_PROMPT_. Which lines hold the word "scene"? Copy each one.

_DATA SEGMENT_.
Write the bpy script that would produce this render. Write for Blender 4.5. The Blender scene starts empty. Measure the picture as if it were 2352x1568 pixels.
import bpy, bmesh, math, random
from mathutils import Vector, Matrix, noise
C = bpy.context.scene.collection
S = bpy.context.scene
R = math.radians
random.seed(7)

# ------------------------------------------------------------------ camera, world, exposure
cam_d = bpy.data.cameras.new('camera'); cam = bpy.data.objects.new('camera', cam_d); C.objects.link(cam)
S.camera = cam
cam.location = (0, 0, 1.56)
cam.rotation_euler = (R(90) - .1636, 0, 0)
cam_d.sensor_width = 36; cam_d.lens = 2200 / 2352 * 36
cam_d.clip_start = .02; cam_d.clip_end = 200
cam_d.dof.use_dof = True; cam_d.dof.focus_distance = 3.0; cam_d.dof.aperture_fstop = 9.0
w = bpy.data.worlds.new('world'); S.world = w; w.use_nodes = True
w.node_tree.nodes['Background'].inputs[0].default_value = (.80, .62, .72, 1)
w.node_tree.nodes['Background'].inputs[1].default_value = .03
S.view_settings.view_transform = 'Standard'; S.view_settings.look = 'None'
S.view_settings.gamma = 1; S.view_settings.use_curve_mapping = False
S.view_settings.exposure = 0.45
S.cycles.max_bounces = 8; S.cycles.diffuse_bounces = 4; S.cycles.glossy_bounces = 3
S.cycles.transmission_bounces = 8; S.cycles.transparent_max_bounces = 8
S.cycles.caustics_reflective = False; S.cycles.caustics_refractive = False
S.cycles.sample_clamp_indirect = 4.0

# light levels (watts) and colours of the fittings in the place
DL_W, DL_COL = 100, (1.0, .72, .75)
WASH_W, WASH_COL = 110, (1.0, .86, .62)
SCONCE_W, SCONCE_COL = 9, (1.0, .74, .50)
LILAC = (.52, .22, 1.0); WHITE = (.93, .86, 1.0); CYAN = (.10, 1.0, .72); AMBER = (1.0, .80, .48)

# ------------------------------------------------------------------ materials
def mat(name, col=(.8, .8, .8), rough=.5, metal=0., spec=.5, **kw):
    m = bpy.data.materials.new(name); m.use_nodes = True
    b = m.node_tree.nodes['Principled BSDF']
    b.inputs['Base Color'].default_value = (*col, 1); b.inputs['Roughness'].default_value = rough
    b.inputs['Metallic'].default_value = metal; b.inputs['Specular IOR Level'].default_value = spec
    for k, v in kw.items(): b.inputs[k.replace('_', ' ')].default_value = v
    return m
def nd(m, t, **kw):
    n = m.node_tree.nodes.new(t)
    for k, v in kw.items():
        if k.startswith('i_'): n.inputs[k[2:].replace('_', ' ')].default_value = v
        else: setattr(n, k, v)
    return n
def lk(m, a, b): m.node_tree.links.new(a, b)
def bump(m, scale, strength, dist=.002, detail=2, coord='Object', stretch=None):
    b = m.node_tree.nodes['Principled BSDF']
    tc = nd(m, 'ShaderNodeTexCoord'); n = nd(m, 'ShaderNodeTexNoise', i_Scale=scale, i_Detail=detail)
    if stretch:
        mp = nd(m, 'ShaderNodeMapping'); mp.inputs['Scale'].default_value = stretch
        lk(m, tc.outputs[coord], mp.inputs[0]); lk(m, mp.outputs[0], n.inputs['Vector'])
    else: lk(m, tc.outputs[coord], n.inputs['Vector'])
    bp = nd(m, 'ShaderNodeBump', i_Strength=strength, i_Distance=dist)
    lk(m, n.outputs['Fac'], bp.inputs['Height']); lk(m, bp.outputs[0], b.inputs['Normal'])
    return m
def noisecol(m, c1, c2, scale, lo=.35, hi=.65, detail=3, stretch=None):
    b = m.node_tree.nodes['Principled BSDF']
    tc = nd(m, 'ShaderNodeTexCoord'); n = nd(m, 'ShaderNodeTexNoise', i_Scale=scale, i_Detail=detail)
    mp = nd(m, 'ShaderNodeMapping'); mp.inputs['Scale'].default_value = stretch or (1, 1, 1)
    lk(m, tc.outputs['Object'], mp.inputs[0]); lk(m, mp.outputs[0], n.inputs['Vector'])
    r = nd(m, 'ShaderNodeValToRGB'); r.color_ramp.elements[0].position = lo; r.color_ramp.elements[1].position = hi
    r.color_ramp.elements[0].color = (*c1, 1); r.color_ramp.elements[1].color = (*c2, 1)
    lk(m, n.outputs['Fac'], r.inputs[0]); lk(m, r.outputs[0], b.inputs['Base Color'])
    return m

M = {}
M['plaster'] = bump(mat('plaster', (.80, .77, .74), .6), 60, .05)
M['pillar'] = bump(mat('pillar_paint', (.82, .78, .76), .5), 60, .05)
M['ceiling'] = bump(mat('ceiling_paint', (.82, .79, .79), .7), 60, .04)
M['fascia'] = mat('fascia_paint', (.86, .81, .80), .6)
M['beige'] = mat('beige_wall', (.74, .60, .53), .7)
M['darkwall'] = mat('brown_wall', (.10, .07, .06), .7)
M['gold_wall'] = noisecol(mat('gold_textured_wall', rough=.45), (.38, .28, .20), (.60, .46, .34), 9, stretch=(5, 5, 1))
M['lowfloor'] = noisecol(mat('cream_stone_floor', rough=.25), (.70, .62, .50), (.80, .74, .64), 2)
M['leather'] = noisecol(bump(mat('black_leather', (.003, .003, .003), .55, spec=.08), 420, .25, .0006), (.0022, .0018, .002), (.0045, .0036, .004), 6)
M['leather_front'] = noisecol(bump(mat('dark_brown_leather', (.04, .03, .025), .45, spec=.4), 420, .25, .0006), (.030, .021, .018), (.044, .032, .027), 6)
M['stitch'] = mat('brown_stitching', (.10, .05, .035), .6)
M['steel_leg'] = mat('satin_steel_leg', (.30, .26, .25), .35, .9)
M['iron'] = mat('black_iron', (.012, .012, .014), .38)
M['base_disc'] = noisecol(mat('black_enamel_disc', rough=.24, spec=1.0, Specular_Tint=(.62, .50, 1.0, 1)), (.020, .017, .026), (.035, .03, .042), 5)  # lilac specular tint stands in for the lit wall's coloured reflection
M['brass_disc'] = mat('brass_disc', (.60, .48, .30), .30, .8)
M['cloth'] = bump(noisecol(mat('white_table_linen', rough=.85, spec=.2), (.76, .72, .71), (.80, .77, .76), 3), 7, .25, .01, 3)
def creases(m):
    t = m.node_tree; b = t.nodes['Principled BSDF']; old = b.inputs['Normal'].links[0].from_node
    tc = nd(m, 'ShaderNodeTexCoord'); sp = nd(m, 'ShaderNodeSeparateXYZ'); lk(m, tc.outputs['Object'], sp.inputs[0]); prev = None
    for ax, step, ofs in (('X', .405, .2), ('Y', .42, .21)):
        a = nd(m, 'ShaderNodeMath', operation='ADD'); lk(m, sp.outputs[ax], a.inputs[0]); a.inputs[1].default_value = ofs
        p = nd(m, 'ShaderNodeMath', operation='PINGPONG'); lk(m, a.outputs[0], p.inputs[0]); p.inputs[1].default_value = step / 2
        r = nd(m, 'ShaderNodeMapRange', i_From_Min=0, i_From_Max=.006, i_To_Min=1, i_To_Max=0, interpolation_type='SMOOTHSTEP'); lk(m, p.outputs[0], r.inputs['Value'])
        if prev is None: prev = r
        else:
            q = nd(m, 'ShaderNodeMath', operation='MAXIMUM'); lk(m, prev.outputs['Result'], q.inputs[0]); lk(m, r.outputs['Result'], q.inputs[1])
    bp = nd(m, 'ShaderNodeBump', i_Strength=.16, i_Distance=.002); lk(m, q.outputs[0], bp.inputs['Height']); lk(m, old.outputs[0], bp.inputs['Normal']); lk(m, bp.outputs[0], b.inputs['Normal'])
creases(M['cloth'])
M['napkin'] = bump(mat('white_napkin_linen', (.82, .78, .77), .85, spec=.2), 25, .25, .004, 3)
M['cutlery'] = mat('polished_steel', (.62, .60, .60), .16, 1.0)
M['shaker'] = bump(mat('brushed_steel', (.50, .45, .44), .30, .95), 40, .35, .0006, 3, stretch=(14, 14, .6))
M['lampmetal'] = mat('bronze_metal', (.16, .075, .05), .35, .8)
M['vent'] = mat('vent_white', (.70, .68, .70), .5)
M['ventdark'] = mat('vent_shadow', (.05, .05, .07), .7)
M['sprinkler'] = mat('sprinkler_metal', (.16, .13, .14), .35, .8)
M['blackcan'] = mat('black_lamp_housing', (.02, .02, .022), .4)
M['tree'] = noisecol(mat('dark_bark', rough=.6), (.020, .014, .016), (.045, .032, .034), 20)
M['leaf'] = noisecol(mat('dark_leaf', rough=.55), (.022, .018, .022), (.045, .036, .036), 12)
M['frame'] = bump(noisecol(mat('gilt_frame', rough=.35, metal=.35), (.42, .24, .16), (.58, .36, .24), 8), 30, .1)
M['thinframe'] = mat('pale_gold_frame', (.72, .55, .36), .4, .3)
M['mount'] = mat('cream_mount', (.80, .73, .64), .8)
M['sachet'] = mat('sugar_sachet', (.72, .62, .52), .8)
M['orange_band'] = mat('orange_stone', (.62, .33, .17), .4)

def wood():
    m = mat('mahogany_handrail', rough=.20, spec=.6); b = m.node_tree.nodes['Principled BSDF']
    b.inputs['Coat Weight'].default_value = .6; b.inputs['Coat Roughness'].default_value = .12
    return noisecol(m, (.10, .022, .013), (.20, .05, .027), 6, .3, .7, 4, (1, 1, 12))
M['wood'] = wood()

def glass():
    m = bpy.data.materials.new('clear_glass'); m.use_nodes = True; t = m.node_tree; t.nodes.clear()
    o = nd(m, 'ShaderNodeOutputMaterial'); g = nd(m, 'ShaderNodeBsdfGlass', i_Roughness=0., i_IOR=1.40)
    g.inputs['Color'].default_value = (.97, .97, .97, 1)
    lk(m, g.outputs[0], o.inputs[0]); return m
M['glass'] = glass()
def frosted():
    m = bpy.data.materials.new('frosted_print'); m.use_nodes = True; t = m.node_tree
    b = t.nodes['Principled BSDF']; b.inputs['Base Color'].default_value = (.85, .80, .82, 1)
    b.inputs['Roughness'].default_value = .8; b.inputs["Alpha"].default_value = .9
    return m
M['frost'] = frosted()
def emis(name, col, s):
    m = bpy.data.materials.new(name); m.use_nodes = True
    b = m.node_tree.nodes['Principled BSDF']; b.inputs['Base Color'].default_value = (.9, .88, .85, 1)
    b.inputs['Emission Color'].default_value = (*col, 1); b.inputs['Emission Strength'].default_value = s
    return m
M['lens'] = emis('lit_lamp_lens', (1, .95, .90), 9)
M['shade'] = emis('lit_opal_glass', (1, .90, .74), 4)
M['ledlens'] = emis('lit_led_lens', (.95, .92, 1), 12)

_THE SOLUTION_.
Write the bpy script that would produce this render. Write for Blender 4.5. The Blender scene starts empty. Measure the picture as if it were 2352x1568 pixels.
C = bpy.context.scene.collection
S = bpy.context.scene